A prevailing assumption in Western policy circles holds that African governments are passive recipients of Chinese digital infrastructure and, by extension, Chinese models of internet governance. A new analysis published in The Diplomat pushes back on that framing, arguing that African states exercise considerable agency in determining how they regulate and develop their own digital economies.

The piece challenges what it describes as the "Digital Silk Road narrative" - the idea that China's technology investments across Africa are systematically transferring Beijing's approach to data control, surveillance, and platform regulation to partner governments.

A more complex picture

According to the analysis, the reality on the ground is considerably more nuanced. African governments are not uniform in their policy choices, and many are drawing on a range of international models - including European data protection frameworks, regional African Union guidelines, and domestically developed approaches - rather than simply adopting Chinese templates.

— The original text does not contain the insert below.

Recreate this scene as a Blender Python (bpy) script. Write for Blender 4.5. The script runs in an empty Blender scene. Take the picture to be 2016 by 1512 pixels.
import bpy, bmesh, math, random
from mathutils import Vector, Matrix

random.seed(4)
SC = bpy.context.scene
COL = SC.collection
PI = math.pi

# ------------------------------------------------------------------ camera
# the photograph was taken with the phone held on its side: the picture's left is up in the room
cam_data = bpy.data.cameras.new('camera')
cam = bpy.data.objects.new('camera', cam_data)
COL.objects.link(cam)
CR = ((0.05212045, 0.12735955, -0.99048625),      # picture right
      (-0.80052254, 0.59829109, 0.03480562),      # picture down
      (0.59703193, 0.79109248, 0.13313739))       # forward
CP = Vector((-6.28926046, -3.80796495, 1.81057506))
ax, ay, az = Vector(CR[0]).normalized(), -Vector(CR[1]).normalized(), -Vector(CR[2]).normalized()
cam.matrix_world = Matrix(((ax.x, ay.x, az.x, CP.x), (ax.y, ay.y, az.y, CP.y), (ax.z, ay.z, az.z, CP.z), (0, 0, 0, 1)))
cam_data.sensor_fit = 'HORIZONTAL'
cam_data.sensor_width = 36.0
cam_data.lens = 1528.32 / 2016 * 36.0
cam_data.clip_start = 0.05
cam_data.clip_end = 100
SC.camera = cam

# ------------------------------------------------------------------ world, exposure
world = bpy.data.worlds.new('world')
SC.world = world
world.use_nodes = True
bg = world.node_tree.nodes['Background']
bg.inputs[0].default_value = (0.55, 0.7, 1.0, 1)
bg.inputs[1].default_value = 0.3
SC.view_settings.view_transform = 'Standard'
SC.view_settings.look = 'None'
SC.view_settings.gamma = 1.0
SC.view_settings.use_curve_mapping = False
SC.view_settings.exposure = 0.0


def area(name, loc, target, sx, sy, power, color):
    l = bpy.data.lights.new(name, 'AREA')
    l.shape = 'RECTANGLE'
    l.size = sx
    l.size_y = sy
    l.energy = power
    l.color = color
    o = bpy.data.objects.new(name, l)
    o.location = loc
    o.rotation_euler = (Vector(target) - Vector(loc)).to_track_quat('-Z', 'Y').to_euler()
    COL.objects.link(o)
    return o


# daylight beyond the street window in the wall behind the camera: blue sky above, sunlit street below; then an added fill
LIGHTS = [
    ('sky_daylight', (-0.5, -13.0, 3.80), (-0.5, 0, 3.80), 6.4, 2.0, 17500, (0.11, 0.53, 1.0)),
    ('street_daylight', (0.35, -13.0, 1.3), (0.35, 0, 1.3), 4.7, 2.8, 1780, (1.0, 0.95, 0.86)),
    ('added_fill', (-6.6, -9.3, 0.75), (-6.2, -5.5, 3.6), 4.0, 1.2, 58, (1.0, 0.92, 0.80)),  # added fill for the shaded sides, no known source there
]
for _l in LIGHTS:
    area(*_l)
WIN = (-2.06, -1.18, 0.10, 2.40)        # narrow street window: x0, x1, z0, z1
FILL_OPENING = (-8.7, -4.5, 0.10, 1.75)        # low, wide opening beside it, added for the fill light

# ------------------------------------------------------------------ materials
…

The argument is that focusing too narrowly on Chinese influence risks obscuring the active role that African policymakers, civil society organisations, and regulators play in shaping their own digital governance landscapes.

This perspective does not dismiss the scale or significance of Chinese investment in African telecommunications infrastructure, which includes undersea cables, mobile networks, and data centres built by firms such as Huawei and ZTE. Rather, it contends that infrastructure provision does not automatically translate into governance influence.

Sovereignty as an active posture

The analysis frames African digital sovereignty not as something that must be defended against external actors, but as something that governments are actively constructing. Several African states have passed data protection laws, established national cybersecurity agencies, and engaged in regional standard-setting processes in recent years.

These developments, the piece argues, reflect deliberate policy choices rather than the passive absorption of norms from more powerful outside partners - whether those partners are Chinese, American, or European.

Broader implications

The framing has implications for how Western governments and institutions approach technology competition in Africa. Policies premised on the idea that African states need to be steered away from Chinese digital influence may underestimate local capacity and, in some cases, may be unwelcome to governments that view such framing as paternalistic.

The analysis, published in The Diplomat in April 2026, contributes to a wider scholarly conversation about the limits of great-power competition frameworks when applied to regions with their own distinct political dynamics and development priorities.